The misconception was that he was a "luxury." In reality, he was the engine. He created 16 chances in 13 league starts. If that’s a luxury, it’s one every top-four hopeful needs.
The Legacy of the Move
The Marco Asensio Aston Villa era was short, but it changed the club's profile. It proved that Villa could attract—and successfully integrate—players from the absolute top tier of European football.
It set the stage for the Donyell Malen signing and the current pursuit of Ferran Torres. Without that successful six-month proof of concept with Asensio, Villa might still be viewed as a "stepping stone" club. Now, they're a destination.

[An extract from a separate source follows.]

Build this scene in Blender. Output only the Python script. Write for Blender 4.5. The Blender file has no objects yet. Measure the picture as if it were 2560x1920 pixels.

Actionable Insights for Villa Fans
If you're tracking the current transfer window, don't just look for big names. Look for "Asensio profiles."
- Watch the xAG (Expected Assisted Goals): This was Asensio's secret weapon. Any new signing needs to be a creator first, finisher second.
- Left-Footed Dynamics: Villa are currently heavy on right-footed attackers. The pursuit of Alysson from Gremio shows Emery is desperate to find that natural left-sided balance again.
- Don't ignore the Turkish League: Asensio and Tammy Abraham are proving that the Süper Lig is no longer a retirement home; it's a high-intensity holding pen for elite talent that the Premier League is starting to raid again.
The door on Marco Asensio is likely closed for good. He’s settled in Istanbul, chasing a title under Mourinho. But as Villa push for a Champions League spot in 2026, the blueprint he left behind is still the one Emery is using to build his masterpiece.